“Capitalism” as a Term

Most economists, conservatives, the foreign policy establishment, and many moderates assume that there is an identity between capitalism and democracy.  You hear it all the time in public discourse: America stands for representative democracy and free market capitalism, and these are assumed to be the two definitive institutions that guarantee modern liberties and economic growth and development.

But think about what the term “capitalism” means for a second.  If the part of the word “-ism” refers to a philosophy and practice that promotes the preceding part of the word as the basic governing structure of society, then “capitalism” is the promotion of “capital” as that basic structure.  Society is organized around capital and its promotion.  Yet what do people mean by capital? It refers to physical plant, infrastructure, and machines used to make things, to be sure.  But it also refers to social institutions and structures that are suitable to the accumulation and concentration of such physical capital – markets dominated by large corporations, and thus of the capitalists who have access and control over the capital.  But we have known for two centuries now that unrestrained capitalist economic competition tends to degrade into oligopoly and monopoly, and to create greater inequalities of wealth than ever before in history.  (Even in the United States, where neoliberalism and libertarianism are stronger than elsewhere, it has long been recognized, in theory at least, that market competition has to be limited through anti-trust laws to prevent monopolies from completely destroying the markets upon which the system relies.)  Monopoly/oligopoly capitalism has also always translated into political systems dominated by the wealthy capitalist few, whether in Victorian Britain, or Pinochet’s Chile, or the United States today.  Unregulated capitalism, with its capital concentration, tends to drive a political system towards oligarchy or even military dictatorship, and it ultimately impoverishes the lives of the many for the benefit of the few.  There is thus no reason to buy the fiction that capitalism and democracy are natural partners. Capitalism is the natural partner of oligarchy, not democracy (representative or any other kind).

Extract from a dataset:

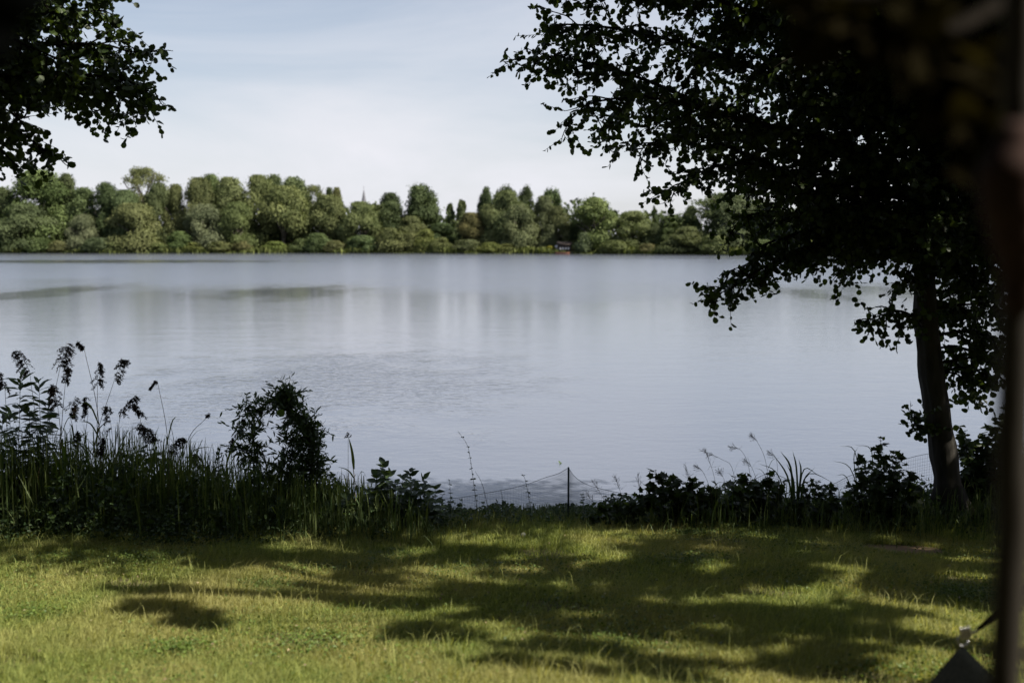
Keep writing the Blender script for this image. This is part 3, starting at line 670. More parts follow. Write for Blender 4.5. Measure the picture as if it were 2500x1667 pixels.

One doesn’t have to be a full-blown socialist to see this. Contrast the word “capitalism” with the word “laborism” or something like that.  If democracy is the self-government of the many common people rather than domination by the elite few, then the economy that goes with it should in principle privilege the common people rather than an economic elite.  And this means privileging those who work for a living rather than those who, currently, own the capital. What if we created an economic system which put the priority on enriching working people and which gave them most of the decision-making power, rather than one that does so for capitalists?  If you want an economy that goes hand-in-hand with, and supports, democracy, then you’ve got to build an economy that does so directly.  And we know that unregulated markets dominated by large corporations and lacking in social programs do not do that.  Instead, at a minimum you have to impose the standard suite of government programs that supports the quality of life and active citizenship of common people – labor laws and public education, healthcare, and pensions, and so on.  You also have to empower labor unions to bargain collectively – this check on capitalists is mandatory for even a semblance of a healthy society with a decent quality of life for most people.  Better still would be the full-scale implementation of economic democracy across the economy, making all business enterprises democratically run by their workers and communities.  This would remove the class conflict between capital and labor altogether by putting economic decisions in control of everyone in common.

Capitalism doesn’t have a monopoly on markets (pun intended). Indeed, because uncontrolled economic competition destroys markets through the emergence of oligopolies and monopolies, it’s a wonder that anyone at all thinks that they do. And capitalism isn’t the natural partner of democracy, it is the natural partner of oligarchy.  If you want a better government that rules in the common interest rather than the special interest of the rich, this is one false assertion that has to be dispensed with.